Eurostar is not a utility, rules High Court

20 Jan 2012

Mr Justice Roth today handed down judgment in the latest instalment of the litigation relating to the procurement of new trains by Eurostar International Limited (“Eurostar”). The Claimant and unsuccessful tenderer, ALSTOM Transport, had previously attempted to seek an interim injunction to restrain Eurostar’s decision to  award the contract to Siemens plc, as well as a declaration that the contract was ‘ineffective’ under Regulation 45J of the Utilities Contracts Regulations 2006 (as amended). Having failed in those applications, ALSTOM was left to pursue its claim on the merits that the procurement process carried out by Eurostar constituted a breach of its duties under the Utilities Contracts Regulations, and/or obligations under an implied tender contract.

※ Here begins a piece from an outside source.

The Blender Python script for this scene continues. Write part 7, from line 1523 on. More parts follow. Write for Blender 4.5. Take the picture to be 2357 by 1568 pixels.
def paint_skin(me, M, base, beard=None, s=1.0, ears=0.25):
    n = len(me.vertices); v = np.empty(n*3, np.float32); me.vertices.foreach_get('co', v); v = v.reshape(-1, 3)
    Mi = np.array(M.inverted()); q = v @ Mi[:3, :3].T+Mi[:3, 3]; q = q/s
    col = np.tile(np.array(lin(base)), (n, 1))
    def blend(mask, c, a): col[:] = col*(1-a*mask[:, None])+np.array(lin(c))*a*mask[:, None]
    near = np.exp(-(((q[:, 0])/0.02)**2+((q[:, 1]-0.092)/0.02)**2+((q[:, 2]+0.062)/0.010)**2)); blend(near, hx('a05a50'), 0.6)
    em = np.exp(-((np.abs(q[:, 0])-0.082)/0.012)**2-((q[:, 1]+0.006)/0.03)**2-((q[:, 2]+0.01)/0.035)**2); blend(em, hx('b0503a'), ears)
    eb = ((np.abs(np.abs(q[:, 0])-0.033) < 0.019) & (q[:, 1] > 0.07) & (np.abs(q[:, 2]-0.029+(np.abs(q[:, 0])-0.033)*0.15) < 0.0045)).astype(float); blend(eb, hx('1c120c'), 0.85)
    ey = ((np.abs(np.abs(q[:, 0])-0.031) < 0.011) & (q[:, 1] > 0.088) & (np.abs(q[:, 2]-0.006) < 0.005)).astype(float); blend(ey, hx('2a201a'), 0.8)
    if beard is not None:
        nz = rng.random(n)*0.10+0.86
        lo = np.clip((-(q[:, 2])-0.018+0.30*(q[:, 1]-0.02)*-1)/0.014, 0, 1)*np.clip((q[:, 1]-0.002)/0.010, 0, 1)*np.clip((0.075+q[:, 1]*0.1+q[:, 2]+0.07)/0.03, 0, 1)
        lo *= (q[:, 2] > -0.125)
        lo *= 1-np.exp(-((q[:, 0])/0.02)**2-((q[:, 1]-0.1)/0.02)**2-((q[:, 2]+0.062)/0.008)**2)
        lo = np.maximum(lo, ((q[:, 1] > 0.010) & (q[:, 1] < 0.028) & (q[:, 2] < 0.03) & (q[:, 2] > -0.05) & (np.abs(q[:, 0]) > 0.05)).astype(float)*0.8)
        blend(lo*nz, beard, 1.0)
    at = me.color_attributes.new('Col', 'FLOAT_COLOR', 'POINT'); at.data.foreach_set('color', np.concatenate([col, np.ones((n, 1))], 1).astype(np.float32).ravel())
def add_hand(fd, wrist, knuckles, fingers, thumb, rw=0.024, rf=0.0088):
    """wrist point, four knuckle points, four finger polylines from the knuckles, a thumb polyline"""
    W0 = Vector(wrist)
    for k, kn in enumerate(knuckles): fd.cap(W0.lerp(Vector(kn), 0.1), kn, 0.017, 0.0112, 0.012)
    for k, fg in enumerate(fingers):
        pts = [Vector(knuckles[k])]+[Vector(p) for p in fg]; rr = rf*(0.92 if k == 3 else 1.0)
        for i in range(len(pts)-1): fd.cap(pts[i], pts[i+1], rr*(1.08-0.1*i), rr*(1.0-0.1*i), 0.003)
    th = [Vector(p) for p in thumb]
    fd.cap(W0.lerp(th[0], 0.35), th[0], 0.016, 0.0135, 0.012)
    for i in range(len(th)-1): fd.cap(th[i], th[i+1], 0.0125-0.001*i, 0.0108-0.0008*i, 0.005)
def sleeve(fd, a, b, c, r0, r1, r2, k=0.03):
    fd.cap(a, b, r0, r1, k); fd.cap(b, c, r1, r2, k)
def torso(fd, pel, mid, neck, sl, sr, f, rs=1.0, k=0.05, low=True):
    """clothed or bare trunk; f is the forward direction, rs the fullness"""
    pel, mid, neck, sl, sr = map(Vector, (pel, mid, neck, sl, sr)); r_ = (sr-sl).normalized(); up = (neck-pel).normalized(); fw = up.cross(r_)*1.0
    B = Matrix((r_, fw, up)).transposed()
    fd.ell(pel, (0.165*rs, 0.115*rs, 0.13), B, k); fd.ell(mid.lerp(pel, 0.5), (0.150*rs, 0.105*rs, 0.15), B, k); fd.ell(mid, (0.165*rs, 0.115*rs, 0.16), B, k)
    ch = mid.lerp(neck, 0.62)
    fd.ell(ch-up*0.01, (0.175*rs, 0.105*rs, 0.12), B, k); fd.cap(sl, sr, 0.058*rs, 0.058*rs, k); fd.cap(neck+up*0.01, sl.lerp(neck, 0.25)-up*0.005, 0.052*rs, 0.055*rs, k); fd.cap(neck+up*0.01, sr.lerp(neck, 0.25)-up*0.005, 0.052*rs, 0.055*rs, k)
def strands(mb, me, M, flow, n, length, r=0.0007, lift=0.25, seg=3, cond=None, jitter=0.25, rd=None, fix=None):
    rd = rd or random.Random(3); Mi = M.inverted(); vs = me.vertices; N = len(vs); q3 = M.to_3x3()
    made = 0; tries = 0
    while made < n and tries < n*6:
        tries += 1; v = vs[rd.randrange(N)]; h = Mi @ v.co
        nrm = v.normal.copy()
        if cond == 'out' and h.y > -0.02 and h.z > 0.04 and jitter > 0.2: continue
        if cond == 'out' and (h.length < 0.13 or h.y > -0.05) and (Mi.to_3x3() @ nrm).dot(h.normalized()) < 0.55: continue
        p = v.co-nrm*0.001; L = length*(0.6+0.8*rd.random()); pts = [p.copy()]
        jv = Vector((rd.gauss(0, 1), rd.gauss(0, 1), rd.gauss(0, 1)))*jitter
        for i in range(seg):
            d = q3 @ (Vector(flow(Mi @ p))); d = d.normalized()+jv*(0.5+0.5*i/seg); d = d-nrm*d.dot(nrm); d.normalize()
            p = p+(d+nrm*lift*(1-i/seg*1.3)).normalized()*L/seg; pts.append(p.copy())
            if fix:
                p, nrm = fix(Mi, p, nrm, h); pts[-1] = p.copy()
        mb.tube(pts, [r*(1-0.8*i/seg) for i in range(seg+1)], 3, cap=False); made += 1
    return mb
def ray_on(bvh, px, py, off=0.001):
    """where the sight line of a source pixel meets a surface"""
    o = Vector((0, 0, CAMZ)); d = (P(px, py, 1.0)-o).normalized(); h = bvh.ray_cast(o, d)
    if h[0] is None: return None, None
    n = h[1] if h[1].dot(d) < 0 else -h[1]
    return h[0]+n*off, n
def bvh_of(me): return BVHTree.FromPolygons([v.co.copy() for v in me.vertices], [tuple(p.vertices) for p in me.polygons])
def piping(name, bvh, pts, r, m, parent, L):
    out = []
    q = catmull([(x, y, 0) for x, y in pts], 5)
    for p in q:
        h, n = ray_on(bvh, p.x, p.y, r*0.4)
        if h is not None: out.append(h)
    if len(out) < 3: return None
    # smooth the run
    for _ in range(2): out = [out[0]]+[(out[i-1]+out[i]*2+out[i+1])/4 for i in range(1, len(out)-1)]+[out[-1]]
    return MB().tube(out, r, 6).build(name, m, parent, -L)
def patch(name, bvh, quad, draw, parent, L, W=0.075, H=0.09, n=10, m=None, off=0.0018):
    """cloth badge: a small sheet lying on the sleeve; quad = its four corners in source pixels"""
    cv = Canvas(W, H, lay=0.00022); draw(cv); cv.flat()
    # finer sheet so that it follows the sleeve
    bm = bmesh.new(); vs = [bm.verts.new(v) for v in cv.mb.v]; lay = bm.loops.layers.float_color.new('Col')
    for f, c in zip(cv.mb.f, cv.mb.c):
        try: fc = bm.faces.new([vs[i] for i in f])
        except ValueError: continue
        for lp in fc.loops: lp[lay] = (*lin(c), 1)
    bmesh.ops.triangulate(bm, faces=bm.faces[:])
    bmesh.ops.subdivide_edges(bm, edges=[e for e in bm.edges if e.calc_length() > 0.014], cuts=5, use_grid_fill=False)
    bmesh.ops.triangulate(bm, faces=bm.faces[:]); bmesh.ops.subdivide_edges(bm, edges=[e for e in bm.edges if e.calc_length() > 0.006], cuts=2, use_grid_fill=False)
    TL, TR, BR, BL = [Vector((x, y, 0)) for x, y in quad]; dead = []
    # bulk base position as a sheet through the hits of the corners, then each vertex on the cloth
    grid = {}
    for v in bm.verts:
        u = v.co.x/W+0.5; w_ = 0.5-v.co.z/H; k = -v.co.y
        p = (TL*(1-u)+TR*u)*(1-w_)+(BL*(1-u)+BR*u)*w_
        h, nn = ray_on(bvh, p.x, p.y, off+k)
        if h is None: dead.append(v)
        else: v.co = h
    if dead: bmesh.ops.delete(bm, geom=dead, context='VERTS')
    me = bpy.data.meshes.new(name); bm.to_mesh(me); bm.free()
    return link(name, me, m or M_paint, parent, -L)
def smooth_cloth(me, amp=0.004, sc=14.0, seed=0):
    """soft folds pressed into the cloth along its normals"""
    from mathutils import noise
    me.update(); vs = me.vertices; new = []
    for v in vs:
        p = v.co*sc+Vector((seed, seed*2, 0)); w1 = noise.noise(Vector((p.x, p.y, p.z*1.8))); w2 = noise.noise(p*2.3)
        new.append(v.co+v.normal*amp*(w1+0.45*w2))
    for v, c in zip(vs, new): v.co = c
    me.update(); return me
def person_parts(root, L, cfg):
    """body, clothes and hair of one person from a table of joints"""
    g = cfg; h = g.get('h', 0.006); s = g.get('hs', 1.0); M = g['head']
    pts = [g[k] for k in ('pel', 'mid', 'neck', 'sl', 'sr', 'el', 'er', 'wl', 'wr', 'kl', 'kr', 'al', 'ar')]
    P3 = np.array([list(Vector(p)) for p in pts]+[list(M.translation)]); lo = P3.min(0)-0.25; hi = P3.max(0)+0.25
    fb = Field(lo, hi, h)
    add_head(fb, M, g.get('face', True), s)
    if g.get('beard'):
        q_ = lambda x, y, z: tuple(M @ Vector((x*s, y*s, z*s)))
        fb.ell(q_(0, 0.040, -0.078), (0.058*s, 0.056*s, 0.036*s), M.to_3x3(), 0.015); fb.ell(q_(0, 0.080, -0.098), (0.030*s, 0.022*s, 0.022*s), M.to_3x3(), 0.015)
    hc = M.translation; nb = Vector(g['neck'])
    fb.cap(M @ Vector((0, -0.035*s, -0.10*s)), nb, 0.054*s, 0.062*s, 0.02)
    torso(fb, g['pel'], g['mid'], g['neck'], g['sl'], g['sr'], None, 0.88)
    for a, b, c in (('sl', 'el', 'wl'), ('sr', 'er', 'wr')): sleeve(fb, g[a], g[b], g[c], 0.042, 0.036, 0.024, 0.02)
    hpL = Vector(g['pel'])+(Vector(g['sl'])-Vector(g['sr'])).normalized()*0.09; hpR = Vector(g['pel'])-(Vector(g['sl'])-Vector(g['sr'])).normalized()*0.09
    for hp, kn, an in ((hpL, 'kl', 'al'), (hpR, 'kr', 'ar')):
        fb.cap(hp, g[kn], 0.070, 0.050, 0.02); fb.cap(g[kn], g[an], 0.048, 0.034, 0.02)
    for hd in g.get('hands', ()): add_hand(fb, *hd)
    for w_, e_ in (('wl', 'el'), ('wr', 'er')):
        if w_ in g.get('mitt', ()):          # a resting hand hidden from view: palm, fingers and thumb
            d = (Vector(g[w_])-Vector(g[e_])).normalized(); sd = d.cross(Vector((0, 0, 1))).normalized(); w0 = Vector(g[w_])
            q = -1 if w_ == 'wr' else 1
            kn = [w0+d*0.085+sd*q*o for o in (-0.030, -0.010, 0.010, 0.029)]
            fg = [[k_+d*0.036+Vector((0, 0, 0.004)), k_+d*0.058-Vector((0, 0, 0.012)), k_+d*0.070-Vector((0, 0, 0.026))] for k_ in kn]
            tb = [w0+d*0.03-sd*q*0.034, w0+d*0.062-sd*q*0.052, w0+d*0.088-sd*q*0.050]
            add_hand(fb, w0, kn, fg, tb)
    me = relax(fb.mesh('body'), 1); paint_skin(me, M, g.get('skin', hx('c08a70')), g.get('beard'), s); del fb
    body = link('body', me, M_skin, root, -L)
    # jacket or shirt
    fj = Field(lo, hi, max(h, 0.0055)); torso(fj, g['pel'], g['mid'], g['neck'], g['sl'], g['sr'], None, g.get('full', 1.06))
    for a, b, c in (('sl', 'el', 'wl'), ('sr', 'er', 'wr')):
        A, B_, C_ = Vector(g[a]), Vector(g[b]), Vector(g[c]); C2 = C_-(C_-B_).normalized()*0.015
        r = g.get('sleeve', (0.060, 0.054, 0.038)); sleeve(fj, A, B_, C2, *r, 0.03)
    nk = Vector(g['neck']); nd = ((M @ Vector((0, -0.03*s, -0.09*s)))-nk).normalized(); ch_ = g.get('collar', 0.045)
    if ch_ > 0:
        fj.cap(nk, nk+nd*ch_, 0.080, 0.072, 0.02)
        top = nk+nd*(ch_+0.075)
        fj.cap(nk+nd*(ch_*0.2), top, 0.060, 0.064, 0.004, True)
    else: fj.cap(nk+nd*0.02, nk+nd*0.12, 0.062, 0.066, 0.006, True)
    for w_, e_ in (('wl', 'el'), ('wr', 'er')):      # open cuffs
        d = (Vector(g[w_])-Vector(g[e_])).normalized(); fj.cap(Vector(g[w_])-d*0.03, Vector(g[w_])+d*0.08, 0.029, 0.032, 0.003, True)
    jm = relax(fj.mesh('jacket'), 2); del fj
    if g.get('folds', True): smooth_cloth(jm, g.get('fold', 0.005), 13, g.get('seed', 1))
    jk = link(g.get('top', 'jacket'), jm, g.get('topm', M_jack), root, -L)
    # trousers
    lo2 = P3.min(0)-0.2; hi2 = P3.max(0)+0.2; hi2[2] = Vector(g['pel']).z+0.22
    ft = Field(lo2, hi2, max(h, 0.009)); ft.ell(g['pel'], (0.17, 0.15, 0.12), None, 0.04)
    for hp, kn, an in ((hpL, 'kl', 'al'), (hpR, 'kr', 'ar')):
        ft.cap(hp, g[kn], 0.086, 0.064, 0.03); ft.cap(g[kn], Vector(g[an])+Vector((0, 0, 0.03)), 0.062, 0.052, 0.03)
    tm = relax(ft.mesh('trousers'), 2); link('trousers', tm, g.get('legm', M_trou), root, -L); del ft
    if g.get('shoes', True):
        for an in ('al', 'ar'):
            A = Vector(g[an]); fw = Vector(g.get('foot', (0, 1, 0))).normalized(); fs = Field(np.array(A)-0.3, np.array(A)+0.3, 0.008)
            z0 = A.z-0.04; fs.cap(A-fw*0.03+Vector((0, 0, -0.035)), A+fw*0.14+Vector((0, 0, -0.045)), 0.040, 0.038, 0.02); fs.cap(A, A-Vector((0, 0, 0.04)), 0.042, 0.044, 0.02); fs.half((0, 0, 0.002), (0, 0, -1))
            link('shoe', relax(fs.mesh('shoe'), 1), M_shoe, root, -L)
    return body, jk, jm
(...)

Those allegations, however, raised a preliminary issue which was the subject of today’s judgement: is Eurostar a ‘utility’ for the purposes of the Utilities Regulations? The High Court has unequivocally ruled that it is not, and therefore ALSTOM can no longer proceed with those aspects of its claim based on Eurostar’s alleged duties as a utility. The decisive feature of the judgment is Roth J’s finding that Eurostar does not operate a network, an essential component of the definition of ‘utility’ under the Regulations, on the grounds that it does not provide or operate railway infrastructure, nor does it provide services pursuant to  relevant  conditions laid down by or under the law.  However, Roth J has also ruled in Eurostar’s favour on a number of other important points, in finding for instance that its services are of a commercial character rather than meeting needs in the ‘general interest’, and that it does not operate on the basis of special or exclusive rights.

The judgment thus  strongly supports Eurostar position in the claim as well as representing an important contribution to the development of procurement law in the utilities context. In terms of its wider significance, the judgment also considers the duty of a national court to disapply provisions of national law that are inconsistent with an EU directive, concluding (again in line with Eurostar’s submissions on the point) that there is no general requirement to do so in claims against private parties.

Michael Bowsher QC and Ewan West (instructed by Burges Salmon LLP) appeared on behalf of Eurostar at the hearing.”